Monday, March 12, 2007

BOOK: The Open Curtain, by Brain Evenson

The Open Curtain, by Brain Evenson
Coffee House Press, Minneapolis, 2006


Whenever I profess religious tolerance yet feel like being funny, I add, “Except the Mormons. They’re just nuts.” Somehow it feels safe in a way it never would making a joke about another religion. Partly it has to do with Mormonism’s geographical concentration; one is less likely to offend a Mormon outside of Utah. But, more so, it is Mormonism’s alien nature, its status as Other, shrouded in secrecy.

Brian Evenson’s The Open Curtain places the reader on the fringes of Mormonism, and the effect is a novel that feels of another culture, referring to a shared narrative and values with which most readers are unfamiliar. Yet, the book is less about Mormonism than it is about Mormons whose lives are transformed by the seductive and destructive powers of violence.

The Open Curtain focuses on Rudd Theurer, a Mormon teen whose father committed suicide years earlier. Rudd is the archetypical Object of High School Scorn, isolated from peers and increasingly distant from his overbearing mother, when two events converge to change Rudd’s life: the discovery of hidden letters of his father’s that imply an unacknowledged son by another woman, and a school assignment that leads him to the 1903 murder conviction of William Hooper Young, son of Mormonism founder Brigham Young.

The injection of these two narratives into Rudd’s life begins a psychological transformation, one that Evenson relates through a three-part structure of shifting perspectives that serves to delay discoveries and preserve the elements of mystery in the story. And it works. This is a novel supported not by evocative language but a taut and driving plot and a psychological exegesis of the notions of secrecy and violence tied up in the disputed Mormon doctrine of “blood atonement.”

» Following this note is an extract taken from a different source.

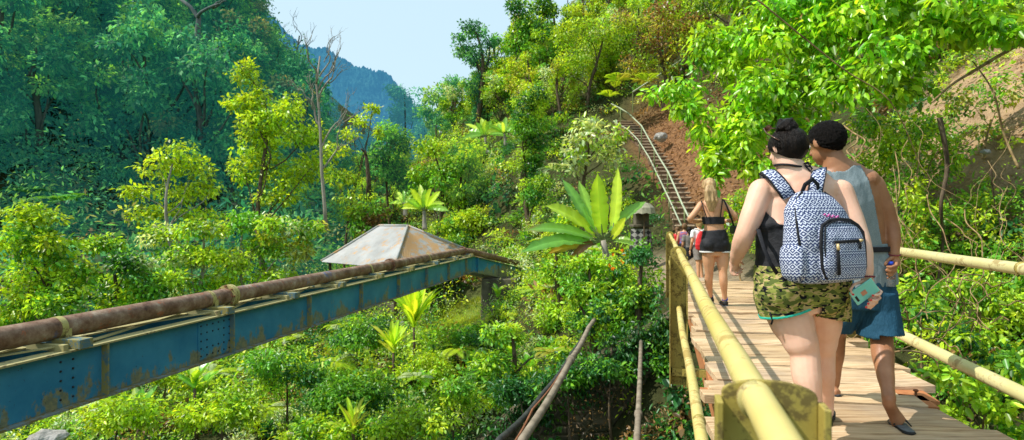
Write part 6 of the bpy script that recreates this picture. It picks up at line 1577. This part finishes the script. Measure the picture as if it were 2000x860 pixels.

Which is not to say the novel succeeds on every level. The female characters are shallowly drawn, including the one, Lyndi, from whose perspective we see the novel’s middle act. Lyndi’s motivations never progress beyond a fear of being alone. The only two other women given significant time are Rudd’s overbearing and self-deceptive mother and Lyndi’s bullying and self-deceptive aunt. Perhaps it serves as a comment on women’s place in Mormonism, but they come off as caricatures.

And, in fact, the only reason I’m willing to conjecture this last possibility is the author’s afterword. Too many graduate criticism classes have left me with a sour taste for overemphasis on authorial intent, but I make an exception here. Evenson explains how writing this book accompanied his separation and voluntary excommunication from the Mormon Church, but he goes on to explain his delicacy in relating Temple practices and his respect for the culture. As a result, the novel has a different resonance than it might have coming from a bitter ex-Mormon.

Coming an an afterword, it allows the fact of Evenson’s ex-Mormonism to frame but not define the book, and where it would have failed as a screed against Mormonism, it succeeds as a thoughtful story told at the fringes of that culture.